The first few rounds ripped into the car, and Clyde managed to get it moving again, but only just. It rolled into a ditch with the posse all firing relentlessly, using heavy-duty steel-jacketed ammunition that Hamer had secured special dispensation to deploy. Several minutes and an estimated 150 rounds later, Hamer tentatively approached the ruin of the car. He had no cause to worry. Bonnie Parker and Clyde Barrow had been shot to pieces. The inventory recovered from the car included two sawn-off Winchester shotguns, three Browning automatic rifles and nine various Colt handguns, as well as more than 3,000 rounds of ammunition. There were also licence plates from a dozen different states and a somewhat incongruous saxophone. The human remains were still in the car when it was towed to an undertakers in Arcadia, Louisiana, and the proprietor is said to have had to squirt the crowd with embalming fluid to discourage souvenir hunting.
Afterthoughts
Clyde Barrow was buried two days later in West Dallas, alongside his brother Buck. Although Bonnie had left an express wish to be interred with Clyde, her mother would have none of it, and she now lies in the Fishtrap Cemetery in another part of the city. Frank Hamer was honoured by Congress, Raymond Hamilton was captured in 1935 and went to the electric chair, and Henry Methvin was released from prison after serving 12 years, only to fall under a train a few months later.
The legend of Bonnie and Clyde lives on, of course. Another of the latter-day survivors, WD Jones, provided an interesting twist through an interview with Playboy magazine in the 1960s. In it, he reversed his earlier assertion that Bonnie was a violent participant in the shootings, claiming instead that she never fired a weapon in any of the shoot-outs that he witnessed, adding nonetheless that she was 'one hell of a loader'.

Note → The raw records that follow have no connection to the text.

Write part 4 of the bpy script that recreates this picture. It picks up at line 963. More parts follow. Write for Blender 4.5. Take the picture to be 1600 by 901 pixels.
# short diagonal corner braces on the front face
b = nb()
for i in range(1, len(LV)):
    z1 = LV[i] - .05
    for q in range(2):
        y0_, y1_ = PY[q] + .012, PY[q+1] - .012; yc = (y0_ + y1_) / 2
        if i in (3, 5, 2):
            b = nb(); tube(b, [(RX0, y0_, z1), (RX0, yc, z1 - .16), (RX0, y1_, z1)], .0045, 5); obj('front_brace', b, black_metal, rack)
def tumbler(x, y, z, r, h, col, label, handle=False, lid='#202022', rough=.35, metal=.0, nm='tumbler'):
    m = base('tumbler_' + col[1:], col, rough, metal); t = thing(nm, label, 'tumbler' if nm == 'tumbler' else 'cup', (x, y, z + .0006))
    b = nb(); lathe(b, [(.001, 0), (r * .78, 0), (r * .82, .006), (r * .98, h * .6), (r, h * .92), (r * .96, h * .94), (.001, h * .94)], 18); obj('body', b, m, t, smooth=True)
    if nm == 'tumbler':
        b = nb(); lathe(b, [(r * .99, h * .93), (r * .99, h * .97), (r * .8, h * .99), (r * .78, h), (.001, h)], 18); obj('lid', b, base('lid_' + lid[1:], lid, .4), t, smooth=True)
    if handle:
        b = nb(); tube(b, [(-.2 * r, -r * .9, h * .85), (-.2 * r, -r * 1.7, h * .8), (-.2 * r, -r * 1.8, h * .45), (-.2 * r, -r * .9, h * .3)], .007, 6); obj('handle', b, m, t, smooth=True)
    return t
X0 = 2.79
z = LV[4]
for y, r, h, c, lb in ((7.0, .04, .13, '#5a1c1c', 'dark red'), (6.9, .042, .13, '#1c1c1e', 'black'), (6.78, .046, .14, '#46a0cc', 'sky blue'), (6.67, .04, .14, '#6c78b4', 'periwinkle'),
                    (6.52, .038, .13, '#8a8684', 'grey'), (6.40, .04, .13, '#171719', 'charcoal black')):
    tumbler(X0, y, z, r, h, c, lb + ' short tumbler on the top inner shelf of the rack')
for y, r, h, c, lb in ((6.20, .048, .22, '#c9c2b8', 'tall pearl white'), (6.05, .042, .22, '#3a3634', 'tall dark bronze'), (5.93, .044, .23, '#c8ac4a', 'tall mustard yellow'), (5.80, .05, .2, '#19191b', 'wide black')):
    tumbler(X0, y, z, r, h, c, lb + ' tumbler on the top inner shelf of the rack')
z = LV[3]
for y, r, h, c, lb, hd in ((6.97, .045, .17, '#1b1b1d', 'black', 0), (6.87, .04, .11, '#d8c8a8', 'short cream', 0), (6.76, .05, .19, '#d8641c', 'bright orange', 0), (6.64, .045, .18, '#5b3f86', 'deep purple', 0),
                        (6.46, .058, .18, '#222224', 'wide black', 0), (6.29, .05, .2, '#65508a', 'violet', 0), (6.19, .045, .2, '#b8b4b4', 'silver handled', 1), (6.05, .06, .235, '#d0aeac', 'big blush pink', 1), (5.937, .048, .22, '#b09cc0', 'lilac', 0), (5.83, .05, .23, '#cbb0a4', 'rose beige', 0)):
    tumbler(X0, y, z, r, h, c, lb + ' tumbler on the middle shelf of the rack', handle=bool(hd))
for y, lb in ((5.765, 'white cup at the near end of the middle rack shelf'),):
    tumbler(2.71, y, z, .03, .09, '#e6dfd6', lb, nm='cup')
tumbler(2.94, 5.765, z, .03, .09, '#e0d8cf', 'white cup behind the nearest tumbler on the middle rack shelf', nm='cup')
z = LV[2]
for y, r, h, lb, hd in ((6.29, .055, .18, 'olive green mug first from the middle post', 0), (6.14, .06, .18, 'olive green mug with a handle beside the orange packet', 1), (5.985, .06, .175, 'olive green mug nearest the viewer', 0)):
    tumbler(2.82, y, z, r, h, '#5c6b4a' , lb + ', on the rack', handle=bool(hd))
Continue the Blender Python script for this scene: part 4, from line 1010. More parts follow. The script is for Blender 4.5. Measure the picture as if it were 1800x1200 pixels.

Bonnie Parker is undoubtedly the factor that gives the story its mythic quality. There were plenty of notorious all-male gangs around at the time, but the public imagination was captured by the one with the pretty young woman. The poems added to the fascination: their writer was clearly more than happy to accompany her man in a spectacular ride to an early grave.
Although it's hard to characterise Clyde Barrow as anything but a ruthless murderer, Bonnie Parker's devotion somehow exonerates him and even suggests the idea of star-crossed lovers who fought back. More than that, Bonnie's legacy is the scandalous but irresistible idea that it was all worth it. Who says that crime doesn't pay? Only those who overlook the thrill of the act itself.
This one is an American tale, that's for sure. Maybe, just maybe, it's an American dream as well.